De Rotterdam à Gênes en passant par Haropa et Marseille-Fos, les trafics portuaires sur le premier semestre affichent un tassement comparativement à 2021. Les ports français tirent leur épingle du jeu.

En 2021, les ports européens ont profité pleinement de la reprise économique. Une tendance qui s’est déclinée sur les premières semaines de 2022. Les ports d’Europe expliquent ce ralentissement de la croissance aux effets du conflit en Ukraine. Depuis l’invasion de l’Ukraine par la Russie, les fondamentaux du commerce et de l’économie se modifient.

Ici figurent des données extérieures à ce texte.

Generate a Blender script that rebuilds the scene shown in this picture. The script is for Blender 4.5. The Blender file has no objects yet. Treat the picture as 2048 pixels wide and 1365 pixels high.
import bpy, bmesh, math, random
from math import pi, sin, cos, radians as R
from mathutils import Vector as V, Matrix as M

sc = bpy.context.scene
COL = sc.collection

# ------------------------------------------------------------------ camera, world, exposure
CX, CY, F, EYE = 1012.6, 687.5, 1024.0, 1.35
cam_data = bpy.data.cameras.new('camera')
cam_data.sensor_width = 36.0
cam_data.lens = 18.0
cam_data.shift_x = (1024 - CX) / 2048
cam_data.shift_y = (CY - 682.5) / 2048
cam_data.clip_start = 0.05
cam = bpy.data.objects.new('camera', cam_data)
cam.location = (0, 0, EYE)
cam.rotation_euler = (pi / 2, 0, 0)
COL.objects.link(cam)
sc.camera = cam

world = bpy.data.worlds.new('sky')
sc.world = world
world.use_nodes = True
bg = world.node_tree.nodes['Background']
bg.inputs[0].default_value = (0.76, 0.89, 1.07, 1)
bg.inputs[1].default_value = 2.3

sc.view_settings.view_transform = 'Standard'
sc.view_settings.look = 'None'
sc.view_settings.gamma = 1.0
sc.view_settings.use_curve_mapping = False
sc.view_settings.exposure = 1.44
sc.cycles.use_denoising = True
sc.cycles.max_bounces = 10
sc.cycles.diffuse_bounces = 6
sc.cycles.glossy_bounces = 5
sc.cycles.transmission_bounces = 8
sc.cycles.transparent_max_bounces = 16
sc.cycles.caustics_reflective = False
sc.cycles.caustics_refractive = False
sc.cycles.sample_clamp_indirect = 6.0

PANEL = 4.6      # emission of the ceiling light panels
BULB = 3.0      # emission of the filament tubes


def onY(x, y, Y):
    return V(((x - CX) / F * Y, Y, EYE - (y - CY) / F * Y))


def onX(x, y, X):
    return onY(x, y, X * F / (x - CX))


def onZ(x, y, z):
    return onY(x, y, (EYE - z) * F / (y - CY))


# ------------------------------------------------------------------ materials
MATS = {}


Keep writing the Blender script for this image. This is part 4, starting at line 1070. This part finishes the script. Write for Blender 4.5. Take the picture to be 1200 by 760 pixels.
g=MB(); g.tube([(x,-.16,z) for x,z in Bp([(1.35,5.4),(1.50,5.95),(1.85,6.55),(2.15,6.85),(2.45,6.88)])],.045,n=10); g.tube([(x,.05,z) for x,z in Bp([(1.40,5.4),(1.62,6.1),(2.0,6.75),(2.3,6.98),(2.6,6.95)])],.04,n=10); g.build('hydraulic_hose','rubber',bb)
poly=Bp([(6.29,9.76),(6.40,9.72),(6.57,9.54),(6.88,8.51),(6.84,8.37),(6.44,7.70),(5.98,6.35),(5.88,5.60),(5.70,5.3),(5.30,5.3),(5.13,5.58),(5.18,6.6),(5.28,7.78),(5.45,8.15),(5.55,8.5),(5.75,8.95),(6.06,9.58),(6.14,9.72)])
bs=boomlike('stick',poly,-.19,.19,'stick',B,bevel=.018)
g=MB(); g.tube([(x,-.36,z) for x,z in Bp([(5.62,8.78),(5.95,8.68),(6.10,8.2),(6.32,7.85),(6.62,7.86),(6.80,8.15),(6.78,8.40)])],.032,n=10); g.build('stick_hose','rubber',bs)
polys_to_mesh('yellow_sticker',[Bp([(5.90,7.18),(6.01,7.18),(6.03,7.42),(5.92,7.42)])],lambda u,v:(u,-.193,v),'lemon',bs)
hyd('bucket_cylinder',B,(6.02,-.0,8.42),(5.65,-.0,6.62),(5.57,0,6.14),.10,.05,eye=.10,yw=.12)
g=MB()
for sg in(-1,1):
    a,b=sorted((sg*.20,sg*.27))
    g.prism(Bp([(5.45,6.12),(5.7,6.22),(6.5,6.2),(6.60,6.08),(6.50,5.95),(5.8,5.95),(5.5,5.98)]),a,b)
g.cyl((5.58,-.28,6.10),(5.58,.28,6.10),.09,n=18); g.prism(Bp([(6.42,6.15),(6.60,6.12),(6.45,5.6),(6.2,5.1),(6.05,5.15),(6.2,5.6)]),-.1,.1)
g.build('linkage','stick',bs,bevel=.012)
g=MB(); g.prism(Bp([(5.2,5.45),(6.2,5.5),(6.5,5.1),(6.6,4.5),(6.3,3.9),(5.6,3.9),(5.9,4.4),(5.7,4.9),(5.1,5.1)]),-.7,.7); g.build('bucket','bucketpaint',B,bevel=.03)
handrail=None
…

L’effet du conflit de l’Ukraine

Avec le conflit ukrainien, les prix de l’énergie ont rapidement augmenté. Pour certains États, il a fallu revoir ses sources d’énergie. Ainsi, en Allemagne, la réactivation des centrales thermiques a joué. En France, pour compenser l’absence de l’Ukraine de certains marchés céréaliers, les trafics céréaliers ont profité, notamment à Rouen.

Des progressions plus faibles

Avec cette nouvelle donne, les trafics portuaires totaux des ports européens ont enregistré des progressions plus faibles qu’au premier semestre 2021. La plus forte progression est à mettre à l’actif du port de Barcelone qui affiche une hausse de 10,4% à 35,3 Mt. Une croissance tirée principalement par les trafics de vracs liquides. Les ports de Ligurie (regroupant Gênes, Savone et Vado Ligure) suivent de près avec une augmentation de 9,1% de ses trafics.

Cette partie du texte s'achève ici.